自分が何を考えているのか分からなくなっている。あるいは何も考えていないから、筋道が見えていないのか。自分が何を考え、何を為そうとしているのか。こればかりは人と話さないと見えてこない気がする。
昨日、お寺を一緒に手伝っている方と少し話した。われわれは表現者として生きることで、何かしらの変化を世界にもたらすことができるのではないか、ということを彼は言っていた。「表現者」という単語は僕の語彙の中になかった。クリエイターとか、アーティストとか、そういう用語でものを考えていたけれども、たしかに、大きく言えば「表現者」だ。しかし表現者は何を表現するのだろうか?僕が表現者であるとしたら、何を表現できるだろうか?おそらく、「僕自身」を表現することはできない。自分が凡庸であることは分かっている。いや、この凡庸な至らなさならば表現する価値があるのか?「僕にしかできないこと」ではなくて、「僕ができることのすべて」を表現すれば、何かが変わるのだろうか?
だが、正直なところ、僕にはもう物を真剣に作るキャパシティがない。研究をして、バイトをして、というので精一杯だ。だからこそ、ここ最近はメリハリを意識しているのであって、夜や休日はしっかり休む・遊ぶ、ということを心がけているのだ。であれば、僕ができることは、自己治癒としての創作かもしれない。
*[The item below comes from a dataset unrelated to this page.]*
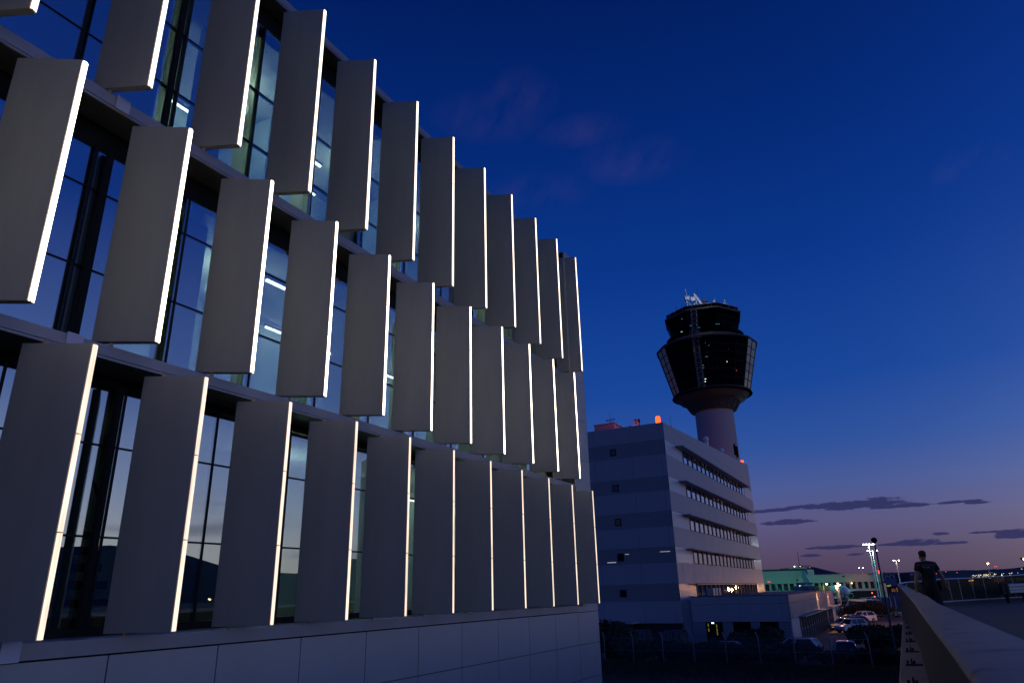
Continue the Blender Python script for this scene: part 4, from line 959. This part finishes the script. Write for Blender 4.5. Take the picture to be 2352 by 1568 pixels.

実際、先週からつけ始めた「嬉しかったこと日記」は僕を救ってくれている。毎日寝る前に、その日嬉しかったことを3つノートにまとめている。昨日の夜は、昔の坂口恭平さんの日記を見て焦ってしまった。彼はこんなにも広大なヴィジョンを持てているのに、僕は自分が何をしたいのかすら分からない。そういう焦燥感を、「嬉しかったこと日記」を見返すことで癒した。
僕が何をしたいのかが分からない、と書いたが、明らかに壮大なことを想定しすぎている。高校生の時に、次のようなことを書いた記憶がある——目の前のことより先の「やりたいこと」など知り得ない、だからキャリアプランなんか考えるのは愚かだ。たしかにそうかもしれない。目の前のことに没頭すること、それだけでいいのではないか。わざわざ引き合いに出す必然性もないが、Steve Jobsの « Connecting the dots »という考え方がある。真剣に一つずつ点(dot)を打っていくことが重要で、のちになってそれらは有機的に繋がってくる、というものだったと思う。最初から線で考えるのではなく、点の集積を信頼すること。僕にはこの態度が欠けていたかもしれない。忘れていた、というのが正しいだろうか。元来、戦略的な人間ではないのだ。戦略は他人に任せた方がいい。すべてを自分でやらなくてはならない、と思いすぎている。遠い将来に万能になれればいいのであって、そのためには、自分のひとつひとつの好奇心を日々深めてあげるしかない。満遍なくやろうとしてはダメだ。深く深く掘っていって、他の穴と地下水脈を共有していくイメージ。地下水脈に到達するには、好きなことに本気で取り組むのが一番早くて心地よいのではないか。